I problemi dei lavoro sul tappeto, in un’Italia dissanguata dalla guerra e completamente dissestata, non erano pochi: il pericolo era che tutti i sacrifici e le privazioni che la ricostruzione avrebbe comportato gravassero esclusivamente sulle spalle dei salariati, riproducendo situazioni di ingiustizia sociale che avrebbero potuto riportare, alla lunga, alla crisi della stessa democrazia.
Tra i più attivi esponenti dei nuovo sindacalismo fu Giuseppe Di Vittorio, un pugliese che aveva aderito fin dal 1924 al Partito comunista e che dal 1945 era segretario della CGIL.
Scaltrito ai segreti della vita politica ed estremamente abile nelle trattative con la controparte imprenditoriale, Di Vittorio impostò campagne sindacali volte a risolvere gravi questioni come la compressione dei salari, il carovita e la disoccupazione.
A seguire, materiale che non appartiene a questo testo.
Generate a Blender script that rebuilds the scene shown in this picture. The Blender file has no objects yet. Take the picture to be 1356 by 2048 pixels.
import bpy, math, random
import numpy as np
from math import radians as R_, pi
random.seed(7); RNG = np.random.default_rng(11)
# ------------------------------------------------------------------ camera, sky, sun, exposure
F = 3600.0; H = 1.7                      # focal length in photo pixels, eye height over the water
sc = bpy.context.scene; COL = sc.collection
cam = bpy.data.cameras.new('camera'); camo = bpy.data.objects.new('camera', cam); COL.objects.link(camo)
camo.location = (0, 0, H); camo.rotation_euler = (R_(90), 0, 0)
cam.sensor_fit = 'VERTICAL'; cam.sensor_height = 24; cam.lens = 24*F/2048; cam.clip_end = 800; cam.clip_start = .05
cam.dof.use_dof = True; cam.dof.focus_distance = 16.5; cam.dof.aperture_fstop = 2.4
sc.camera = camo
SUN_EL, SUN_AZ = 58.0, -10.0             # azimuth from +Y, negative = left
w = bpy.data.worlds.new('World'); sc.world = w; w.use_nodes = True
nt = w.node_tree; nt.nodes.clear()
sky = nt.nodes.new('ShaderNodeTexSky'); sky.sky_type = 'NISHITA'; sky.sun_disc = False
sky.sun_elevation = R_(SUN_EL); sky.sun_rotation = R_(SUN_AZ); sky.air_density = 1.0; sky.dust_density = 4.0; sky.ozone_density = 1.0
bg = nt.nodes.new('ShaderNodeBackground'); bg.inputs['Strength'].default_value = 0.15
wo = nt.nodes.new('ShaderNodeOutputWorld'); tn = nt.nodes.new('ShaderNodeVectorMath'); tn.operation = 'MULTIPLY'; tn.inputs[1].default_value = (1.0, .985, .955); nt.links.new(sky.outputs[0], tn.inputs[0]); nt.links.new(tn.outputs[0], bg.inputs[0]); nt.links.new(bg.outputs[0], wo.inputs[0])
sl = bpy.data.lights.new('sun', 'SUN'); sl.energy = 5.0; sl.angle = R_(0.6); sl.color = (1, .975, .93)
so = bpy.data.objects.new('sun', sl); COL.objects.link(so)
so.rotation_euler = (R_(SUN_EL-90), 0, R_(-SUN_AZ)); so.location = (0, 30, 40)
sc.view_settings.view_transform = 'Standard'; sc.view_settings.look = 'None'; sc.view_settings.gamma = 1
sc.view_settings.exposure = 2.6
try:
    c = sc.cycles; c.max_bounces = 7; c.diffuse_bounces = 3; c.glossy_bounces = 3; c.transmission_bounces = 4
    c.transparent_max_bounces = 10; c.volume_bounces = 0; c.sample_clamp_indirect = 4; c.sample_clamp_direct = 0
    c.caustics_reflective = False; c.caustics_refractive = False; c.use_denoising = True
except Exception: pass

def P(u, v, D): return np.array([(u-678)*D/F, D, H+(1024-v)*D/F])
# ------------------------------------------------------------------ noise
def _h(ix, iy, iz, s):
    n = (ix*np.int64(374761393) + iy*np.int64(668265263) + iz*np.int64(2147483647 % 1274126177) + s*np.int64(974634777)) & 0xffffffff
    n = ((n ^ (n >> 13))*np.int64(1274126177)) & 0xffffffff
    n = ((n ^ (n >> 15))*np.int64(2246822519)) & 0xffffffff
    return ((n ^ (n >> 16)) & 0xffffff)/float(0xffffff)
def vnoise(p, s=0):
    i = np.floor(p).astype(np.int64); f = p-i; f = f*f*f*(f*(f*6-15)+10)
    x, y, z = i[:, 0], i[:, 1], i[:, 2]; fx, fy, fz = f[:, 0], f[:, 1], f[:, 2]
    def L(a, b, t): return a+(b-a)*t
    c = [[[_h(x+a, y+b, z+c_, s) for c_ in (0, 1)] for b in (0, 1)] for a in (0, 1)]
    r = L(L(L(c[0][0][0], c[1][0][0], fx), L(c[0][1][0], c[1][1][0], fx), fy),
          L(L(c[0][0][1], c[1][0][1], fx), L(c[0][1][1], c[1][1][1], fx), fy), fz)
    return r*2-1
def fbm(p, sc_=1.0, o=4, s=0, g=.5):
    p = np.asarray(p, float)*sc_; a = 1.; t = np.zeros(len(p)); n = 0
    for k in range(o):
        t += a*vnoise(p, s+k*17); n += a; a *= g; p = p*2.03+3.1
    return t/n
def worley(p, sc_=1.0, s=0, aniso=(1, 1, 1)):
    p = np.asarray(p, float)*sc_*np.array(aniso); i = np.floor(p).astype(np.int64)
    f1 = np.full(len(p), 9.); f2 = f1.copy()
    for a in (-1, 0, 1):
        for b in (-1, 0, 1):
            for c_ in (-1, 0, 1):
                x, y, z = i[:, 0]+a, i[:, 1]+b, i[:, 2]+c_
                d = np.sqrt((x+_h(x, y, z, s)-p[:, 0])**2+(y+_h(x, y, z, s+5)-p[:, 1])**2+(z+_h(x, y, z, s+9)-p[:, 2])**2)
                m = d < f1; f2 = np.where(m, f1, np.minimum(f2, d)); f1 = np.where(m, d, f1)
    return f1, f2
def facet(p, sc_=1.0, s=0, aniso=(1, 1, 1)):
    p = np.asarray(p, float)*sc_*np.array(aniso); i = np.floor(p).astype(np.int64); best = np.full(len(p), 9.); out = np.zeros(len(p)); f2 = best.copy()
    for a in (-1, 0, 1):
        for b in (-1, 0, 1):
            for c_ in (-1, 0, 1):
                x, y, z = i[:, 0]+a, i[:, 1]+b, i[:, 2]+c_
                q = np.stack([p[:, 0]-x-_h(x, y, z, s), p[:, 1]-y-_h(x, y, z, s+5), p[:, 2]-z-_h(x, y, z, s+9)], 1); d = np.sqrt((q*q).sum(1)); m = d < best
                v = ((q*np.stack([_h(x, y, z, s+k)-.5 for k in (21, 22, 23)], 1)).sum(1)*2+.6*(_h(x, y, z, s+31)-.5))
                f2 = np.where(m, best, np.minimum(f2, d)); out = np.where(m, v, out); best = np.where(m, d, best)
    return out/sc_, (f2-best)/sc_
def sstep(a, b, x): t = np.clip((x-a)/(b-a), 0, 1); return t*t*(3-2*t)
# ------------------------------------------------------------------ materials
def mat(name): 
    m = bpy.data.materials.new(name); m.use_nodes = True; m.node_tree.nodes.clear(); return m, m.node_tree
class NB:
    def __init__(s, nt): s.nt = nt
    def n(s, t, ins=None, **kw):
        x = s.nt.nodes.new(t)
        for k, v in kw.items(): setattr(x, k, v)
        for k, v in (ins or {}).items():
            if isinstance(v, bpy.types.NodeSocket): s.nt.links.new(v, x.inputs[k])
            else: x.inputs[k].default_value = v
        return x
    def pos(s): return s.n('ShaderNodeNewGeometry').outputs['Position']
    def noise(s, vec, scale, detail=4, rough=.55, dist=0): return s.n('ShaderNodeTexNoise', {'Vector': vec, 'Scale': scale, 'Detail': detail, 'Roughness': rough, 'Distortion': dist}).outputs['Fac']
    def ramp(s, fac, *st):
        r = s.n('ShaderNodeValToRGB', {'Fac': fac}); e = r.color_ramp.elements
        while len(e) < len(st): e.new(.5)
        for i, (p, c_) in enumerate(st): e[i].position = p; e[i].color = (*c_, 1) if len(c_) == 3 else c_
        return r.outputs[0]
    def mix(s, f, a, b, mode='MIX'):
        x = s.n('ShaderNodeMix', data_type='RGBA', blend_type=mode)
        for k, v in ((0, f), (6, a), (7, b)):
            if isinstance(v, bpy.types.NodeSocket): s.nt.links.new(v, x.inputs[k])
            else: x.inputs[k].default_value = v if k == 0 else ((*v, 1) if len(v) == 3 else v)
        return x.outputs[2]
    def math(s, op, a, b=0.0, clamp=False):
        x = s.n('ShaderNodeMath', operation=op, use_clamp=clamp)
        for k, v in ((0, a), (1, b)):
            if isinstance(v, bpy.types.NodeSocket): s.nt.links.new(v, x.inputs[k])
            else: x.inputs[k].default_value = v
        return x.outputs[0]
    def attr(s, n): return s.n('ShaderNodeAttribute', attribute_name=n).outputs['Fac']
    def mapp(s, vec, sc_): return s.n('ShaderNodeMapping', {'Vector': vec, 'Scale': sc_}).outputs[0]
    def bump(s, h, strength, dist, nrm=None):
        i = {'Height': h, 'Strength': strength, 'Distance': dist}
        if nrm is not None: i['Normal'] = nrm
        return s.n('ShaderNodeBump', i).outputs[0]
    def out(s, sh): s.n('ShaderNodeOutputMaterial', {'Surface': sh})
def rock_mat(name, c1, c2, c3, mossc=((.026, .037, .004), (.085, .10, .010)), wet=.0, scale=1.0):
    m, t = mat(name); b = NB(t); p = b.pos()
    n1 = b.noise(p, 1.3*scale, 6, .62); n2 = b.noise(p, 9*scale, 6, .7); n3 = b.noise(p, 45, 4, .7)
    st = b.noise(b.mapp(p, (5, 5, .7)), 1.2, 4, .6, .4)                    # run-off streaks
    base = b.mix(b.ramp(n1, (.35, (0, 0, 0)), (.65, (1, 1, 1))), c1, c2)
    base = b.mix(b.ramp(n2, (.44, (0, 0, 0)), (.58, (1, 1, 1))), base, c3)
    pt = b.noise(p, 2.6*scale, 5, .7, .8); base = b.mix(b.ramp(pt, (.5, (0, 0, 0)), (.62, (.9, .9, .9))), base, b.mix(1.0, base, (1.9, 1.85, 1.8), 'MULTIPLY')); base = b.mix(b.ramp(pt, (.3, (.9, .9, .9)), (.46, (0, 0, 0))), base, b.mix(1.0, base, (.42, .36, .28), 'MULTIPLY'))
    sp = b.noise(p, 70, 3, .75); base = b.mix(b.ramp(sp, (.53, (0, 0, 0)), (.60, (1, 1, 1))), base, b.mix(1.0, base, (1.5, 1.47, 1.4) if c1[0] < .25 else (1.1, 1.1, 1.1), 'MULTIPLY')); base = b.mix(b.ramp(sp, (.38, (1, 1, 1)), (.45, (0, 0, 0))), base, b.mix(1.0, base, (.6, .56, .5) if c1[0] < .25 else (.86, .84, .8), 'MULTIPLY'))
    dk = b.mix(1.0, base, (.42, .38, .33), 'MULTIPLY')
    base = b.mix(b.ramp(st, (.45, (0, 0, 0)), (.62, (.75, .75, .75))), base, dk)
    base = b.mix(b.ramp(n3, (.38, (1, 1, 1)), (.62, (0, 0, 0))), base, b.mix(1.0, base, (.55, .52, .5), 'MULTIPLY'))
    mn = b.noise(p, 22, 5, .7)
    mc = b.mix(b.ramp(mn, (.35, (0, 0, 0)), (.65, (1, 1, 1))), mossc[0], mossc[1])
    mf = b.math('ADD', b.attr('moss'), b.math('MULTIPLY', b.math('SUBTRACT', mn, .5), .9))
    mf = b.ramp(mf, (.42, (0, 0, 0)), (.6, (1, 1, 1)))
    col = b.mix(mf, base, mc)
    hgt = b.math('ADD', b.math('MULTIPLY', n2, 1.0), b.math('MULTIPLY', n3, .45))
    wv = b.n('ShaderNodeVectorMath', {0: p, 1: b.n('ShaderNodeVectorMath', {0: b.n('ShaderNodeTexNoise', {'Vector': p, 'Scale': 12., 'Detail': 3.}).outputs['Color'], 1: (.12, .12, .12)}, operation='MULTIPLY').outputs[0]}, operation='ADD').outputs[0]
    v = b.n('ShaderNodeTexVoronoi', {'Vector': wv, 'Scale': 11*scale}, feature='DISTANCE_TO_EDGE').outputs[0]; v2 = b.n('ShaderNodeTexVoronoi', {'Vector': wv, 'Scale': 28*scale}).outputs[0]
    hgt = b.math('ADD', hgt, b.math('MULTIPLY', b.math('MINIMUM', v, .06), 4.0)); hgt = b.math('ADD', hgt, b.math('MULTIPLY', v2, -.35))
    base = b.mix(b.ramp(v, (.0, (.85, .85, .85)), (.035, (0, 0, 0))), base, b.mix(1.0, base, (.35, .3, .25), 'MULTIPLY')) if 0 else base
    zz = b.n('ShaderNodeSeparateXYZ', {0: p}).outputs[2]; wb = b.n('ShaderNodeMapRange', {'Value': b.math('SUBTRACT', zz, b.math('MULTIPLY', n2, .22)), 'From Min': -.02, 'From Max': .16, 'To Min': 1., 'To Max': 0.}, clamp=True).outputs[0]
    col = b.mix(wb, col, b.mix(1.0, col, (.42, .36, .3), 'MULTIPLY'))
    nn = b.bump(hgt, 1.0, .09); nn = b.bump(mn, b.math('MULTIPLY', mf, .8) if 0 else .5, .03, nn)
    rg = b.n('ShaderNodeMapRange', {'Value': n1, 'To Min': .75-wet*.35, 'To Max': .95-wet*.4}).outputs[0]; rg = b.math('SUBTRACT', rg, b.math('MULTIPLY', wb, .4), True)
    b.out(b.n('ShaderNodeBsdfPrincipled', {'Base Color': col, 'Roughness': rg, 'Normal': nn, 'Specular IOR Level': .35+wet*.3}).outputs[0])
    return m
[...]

La sua azione, spesso drastica, non fu esente dal provocare spesso forti tensioni nel Paese, tanto che egli più volte fu additato dalle forze moderate come un destabilizzatore dell’ordine alle dirette dipendenze di Togliatti e dell’Unione Sovietica. La vignetta del "Merlo Giallo" lo raffigura proprio mentre cerca di rovesciare il governo, sotto lo sguardo compiacente di Togliatti (che in quegli anni era sempre rappresentato con una cuffia acustica con cui - dicevano i maligni - riceveva ordini dal Cremlino), di Nenni, accucciato come un cagnolino agli ordini di Togliatti, e di un lavoratore, timoroso invece che l’azione del capo sindacale avrebbe potuto nuocergli anziché giovargli. Simili polemiche, fuorvianti rispetto ai veri obiettivi di Di Vittorio, non gli furono risparmiate per tutti gli anni della sua attività.